*TASK PROMPT*
Reproduce the listing below without any change.

*DATA SECTION*

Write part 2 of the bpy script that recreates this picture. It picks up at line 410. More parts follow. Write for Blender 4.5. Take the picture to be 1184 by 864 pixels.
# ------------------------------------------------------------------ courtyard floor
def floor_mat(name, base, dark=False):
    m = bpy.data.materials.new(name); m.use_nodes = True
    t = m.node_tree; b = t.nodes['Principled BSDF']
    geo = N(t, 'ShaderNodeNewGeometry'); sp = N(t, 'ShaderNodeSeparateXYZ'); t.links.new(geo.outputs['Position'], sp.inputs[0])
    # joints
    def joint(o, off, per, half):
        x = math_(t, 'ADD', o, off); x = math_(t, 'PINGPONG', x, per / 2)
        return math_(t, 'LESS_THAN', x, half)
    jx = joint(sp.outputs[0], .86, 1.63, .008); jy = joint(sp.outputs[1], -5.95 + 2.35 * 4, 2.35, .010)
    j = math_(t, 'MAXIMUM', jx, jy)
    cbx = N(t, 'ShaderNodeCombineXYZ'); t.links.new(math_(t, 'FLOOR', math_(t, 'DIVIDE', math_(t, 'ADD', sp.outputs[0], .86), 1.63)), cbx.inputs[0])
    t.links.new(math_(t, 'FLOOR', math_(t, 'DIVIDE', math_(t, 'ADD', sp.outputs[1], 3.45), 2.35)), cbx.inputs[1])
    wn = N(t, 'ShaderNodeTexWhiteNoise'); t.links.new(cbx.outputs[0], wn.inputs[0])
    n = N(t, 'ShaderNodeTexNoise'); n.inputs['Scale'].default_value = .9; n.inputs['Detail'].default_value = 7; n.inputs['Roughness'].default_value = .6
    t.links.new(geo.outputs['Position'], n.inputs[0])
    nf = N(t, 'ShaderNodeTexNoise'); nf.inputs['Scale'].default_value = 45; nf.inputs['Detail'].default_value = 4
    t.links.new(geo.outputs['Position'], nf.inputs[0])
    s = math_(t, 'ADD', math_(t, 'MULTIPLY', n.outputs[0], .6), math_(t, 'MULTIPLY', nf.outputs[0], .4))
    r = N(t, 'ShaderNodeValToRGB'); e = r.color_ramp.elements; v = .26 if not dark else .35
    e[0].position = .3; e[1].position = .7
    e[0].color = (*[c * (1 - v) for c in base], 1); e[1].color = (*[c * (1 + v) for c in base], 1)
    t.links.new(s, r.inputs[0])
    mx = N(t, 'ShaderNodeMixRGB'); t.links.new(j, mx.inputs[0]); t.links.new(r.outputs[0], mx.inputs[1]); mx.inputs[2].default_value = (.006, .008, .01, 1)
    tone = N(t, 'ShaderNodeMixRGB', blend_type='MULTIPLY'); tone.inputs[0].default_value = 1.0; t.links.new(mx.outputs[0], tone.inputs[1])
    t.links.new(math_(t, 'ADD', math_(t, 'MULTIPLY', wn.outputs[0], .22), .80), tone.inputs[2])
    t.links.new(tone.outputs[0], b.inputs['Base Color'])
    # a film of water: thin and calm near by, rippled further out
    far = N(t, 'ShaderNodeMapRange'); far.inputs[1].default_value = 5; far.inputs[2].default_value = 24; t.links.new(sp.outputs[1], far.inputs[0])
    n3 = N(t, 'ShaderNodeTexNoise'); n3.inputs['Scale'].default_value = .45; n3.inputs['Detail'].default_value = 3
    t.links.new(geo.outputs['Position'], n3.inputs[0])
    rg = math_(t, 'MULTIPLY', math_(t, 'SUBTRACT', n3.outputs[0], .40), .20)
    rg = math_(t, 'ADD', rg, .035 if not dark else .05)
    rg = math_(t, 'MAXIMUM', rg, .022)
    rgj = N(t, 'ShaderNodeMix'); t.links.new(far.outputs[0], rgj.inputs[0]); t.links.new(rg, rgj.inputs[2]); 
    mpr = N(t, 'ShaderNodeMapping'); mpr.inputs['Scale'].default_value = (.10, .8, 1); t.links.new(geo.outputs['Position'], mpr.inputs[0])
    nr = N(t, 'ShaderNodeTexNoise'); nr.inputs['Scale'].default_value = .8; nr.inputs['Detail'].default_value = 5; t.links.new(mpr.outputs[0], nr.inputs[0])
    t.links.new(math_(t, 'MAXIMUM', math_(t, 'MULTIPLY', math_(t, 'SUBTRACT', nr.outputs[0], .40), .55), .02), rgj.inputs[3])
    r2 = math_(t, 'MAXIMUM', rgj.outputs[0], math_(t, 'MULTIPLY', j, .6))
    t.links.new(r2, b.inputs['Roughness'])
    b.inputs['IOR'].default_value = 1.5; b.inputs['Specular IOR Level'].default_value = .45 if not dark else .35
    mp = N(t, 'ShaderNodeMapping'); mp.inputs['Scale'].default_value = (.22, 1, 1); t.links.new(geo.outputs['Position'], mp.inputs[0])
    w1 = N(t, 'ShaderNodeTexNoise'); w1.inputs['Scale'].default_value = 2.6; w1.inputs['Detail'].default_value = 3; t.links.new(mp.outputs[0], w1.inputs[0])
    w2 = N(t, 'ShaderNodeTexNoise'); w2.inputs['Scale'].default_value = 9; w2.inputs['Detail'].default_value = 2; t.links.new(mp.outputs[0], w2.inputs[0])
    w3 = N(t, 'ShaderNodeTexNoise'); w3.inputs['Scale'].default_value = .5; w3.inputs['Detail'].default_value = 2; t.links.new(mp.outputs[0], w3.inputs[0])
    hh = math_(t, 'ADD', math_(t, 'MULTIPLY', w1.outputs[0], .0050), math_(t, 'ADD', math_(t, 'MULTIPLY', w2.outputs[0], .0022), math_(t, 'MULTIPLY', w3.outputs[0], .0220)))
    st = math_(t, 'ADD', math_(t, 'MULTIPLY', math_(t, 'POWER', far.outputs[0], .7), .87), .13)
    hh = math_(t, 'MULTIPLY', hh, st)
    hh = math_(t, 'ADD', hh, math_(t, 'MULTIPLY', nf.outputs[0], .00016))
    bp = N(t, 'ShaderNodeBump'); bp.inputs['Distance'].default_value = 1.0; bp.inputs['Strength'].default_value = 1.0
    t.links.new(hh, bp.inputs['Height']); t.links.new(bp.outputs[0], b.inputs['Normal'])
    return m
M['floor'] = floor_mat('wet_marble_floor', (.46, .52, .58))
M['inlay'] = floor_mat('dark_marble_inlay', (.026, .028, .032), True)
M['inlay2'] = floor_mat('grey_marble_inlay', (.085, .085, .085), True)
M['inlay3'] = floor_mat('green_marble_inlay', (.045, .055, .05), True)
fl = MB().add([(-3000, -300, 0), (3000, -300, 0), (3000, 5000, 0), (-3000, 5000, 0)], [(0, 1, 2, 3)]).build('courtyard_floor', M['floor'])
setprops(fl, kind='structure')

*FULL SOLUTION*
Write part 2 of the bpy script that recreates this picture. It picks up at line 410. More parts follow. Write for Blender 4.5. Take the picture to be 1184 by 864 pixels.
# ------------------------------------------------------------------ courtyard floor
def floor_mat(name, base, dark=False):
    m = bpy.data.materials.new(name); m.use_nodes = True
    t = m.node_tree; b = t.nodes['Principled BSDF']
    geo = N(t, 'ShaderNodeNewGeometry'); sp = N(t, 'ShaderNodeSeparateXYZ'); t.links.new(geo.outputs['Position'], sp.inputs[0])
    # joints
    def joint(o, off, per, half):
        x = math_(t, 'ADD', o, off); x = math_(t, 'PINGPONG', x, per / 2)
        return math_(t, 'LESS_THAN', x, half)
    jx = joint(sp.outputs[0], .86, 1.63, .008); jy = joint(sp.outputs[1], -5.95 + 2.35 * 4, 2.35, .010)
    j = math_(t, 'MAXIMUM', jx, jy)
    cbx = N(t, 'ShaderNodeCombineXYZ'); t.links.new(math_(t, 'FLOOR', math_(t, 'DIVIDE', math_(t, 'ADD', sp.outputs[0], .86), 1.63)), cbx.inputs[0])
    t.links.new(math_(t, 'FLOOR', math_(t, 'DIVIDE', math_(t, 'ADD', sp.outputs[1], 3.45), 2.35)), cbx.inputs[1])
    wn = N(t, 'ShaderNodeTexWhiteNoise'); t.links.new(cbx.outputs[0], wn.inputs[0])
    n = N(t, 'ShaderNodeTexNoise'); n.inputs['Scale'].default_value = .9; n.inputs['Detail'].default_value = 7; n.inputs['Roughness'].default_value = .6
    t.links.new(geo.outputs['Position'], n.inputs[0])
    nf = N(t, 'ShaderNodeTexNoise'); nf.inputs['Scale'].default_value = 45; nf.inputs['Detail'].default_value = 4
    t.links.new(geo.outputs['Position'], nf.inputs[0])
    s = math_(t, 'ADD', math_(t, 'MULTIPLY', n.outputs[0], .6), math_(t, 'MULTIPLY', nf.outputs[0], .4))
    r = N(t, 'ShaderNodeValToRGB'); e = r.color_ramp.elements; v = .26 if not dark else .35
    e[0].position = .3; e[1].position = .7
    e[0].color = (*[c * (1 - v) for c in base], 1); e[1].color = (*[c * (1 + v) for c in base], 1)
    t.links.new(s, r.inputs[0])
    mx = N(t, 'ShaderNodeMixRGB'); t.links.new(j, mx.inputs[0]); t.links.new(r.outputs[0], mx.inputs[1]); mx.inputs[2].default_value = (.006, .008, .01, 1)
    tone = N(t, 'ShaderNodeMixRGB', blend_type='MULTIPLY'); tone.inputs[0].default_value = 1.0; t.links.new(mx.outputs[0], tone.inputs[1])
    t.links.new(math_(t, 'ADD', math_(t, 'MULTIPLY', wn.outputs[0], .22), .80), tone.inputs[2])
    t.links.new(tone.outputs[0], b.inputs['Base Color'])
    # a film of water: thin and calm near by, rippled further out
    far = N(t, 'ShaderNodeMapRange'); far.inputs[1].default_value = 5; far.inputs[2].default_value = 24; t.links.new(sp.outputs[1], far.inputs[0])
    n3 = N(t, 'ShaderNodeTexNoise'); n3.inputs['Scale'].default_value = .45; n3.inputs['Detail'].default_value = 3
    t.links.new(geo.outputs['Position'], n3.inputs[0])
    rg = math_(t, 'MULTIPLY', math_(t, 'SUBTRACT', n3.outputs[0], .40), .20)
    rg = math_(t, 'ADD', rg, .035 if not dark else .05)
    rg = math_(t, 'MAXIMUM', rg, .022)
    rgj = N(t, 'ShaderNodeMix'); t.links.new(far.outputs[0], rgj.inputs[0]); t.links.new(rg, rgj.inputs[2]); 
    mpr = N(t, 'ShaderNodeMapping'); mpr.inputs['Scale'].default_value = (.10, .8, 1); t.links.new(geo.outputs['Position'], mpr.inputs[0])
    nr = N(t, 'ShaderNodeTexNoise'); nr.inputs['Scale'].default_value = .8; nr.inputs['Detail'].default_value = 5; t.links.new(mpr.outputs[0], nr.inputs[0])
    t.links.new(math_(t, 'MAXIMUM', math_(t, 'MULTIPLY', math_(t, 'SUBTRACT', nr.outputs[0], .40), .55), .02), rgj.inputs[3])
    r2 = math_(t, 'MAXIMUM', rgj.outputs[0], math_(t, 'MULTIPLY', j, .6))
    t.links.new(r2, b.inputs['Roughness'])
    b.inputs['IOR'].default_value = 1.5; b.inputs['Specular IOR Level'].default_value = .45 if not dark else .35
    mp = N(t, 'ShaderNodeMapping'); mp.inputs['Scale'].default_value = (.22, 1, 1); t.links.new(geo.outputs['Position'], mp.inputs[0])
    w1 = N(t, 'ShaderNodeTexNoise'); w1.inputs['Scale'].default_value = 2.6; w1.inputs['Detail'].default_value = 3; t.links.new(mp.outputs[0], w1.inputs[0])
    w2 = N(t, 'ShaderNodeTexNoise'); w2.inputs['Scale'].default_value = 9; w2.inputs['Detail'].default_value = 2; t.links.new(mp.outputs[0], w2.inputs[0])
    w3 = N(t, 'ShaderNodeTexNoise'); w3.inputs['Scale'].default_value = .5; w3.inputs['Detail'].default_value = 2; t.links.new(mp.outputs[0], w3.inputs[0])
    hh = math_(t, 'ADD', math_(t, 'MULTIPLY', w1.outputs[0], .0050), math_(t, 'ADD', math_(t, 'MULTIPLY', w2.outputs[0], .0022), math_(t, 'MULTIPLY', w3.outputs[0], .0220)))
    st = math_(t, 'ADD', math_(t, 'MULTIPLY', math_(t, 'POWER', far.outputs[0], .7), .87), .13)
    hh = math_(t, 'MULTIPLY', hh, st)
    hh = math_(t, 'ADD', hh, math_(t, 'MULTIPLY', nf.outputs[0], .00016))
    bp = N(t, 'ShaderNodeBump'); bp.inputs['Distance'].default_value = 1.0; bp.inputs['Strength'].default_value = 1.0
    t.links.new(hh, bp.inputs['Height']); t.links.new(bp.outputs[0], b.inputs['Normal'])
    return m
M['floor'] = floor_mat('wet_marble_floor', (.46, .52, .58))
M['inlay'] = floor_mat('dark_marble_inlay', (.026, .028, .032), True)
M['inlay2'] = floor_mat('grey_marble_inlay', (.085, .085, .085), True)
M['inlay3'] = floor_mat('green_marble_inlay', (.045, .055, .05), True)
fl = MB().add([(-3000, -300, 0), (3000, -300, 0), (3000, 5000, 0), (-3000, 5000, 0)], [(0, 1, 2, 3)]).build('courtyard_floor', M['floor'])
setprops(fl, kind='structure')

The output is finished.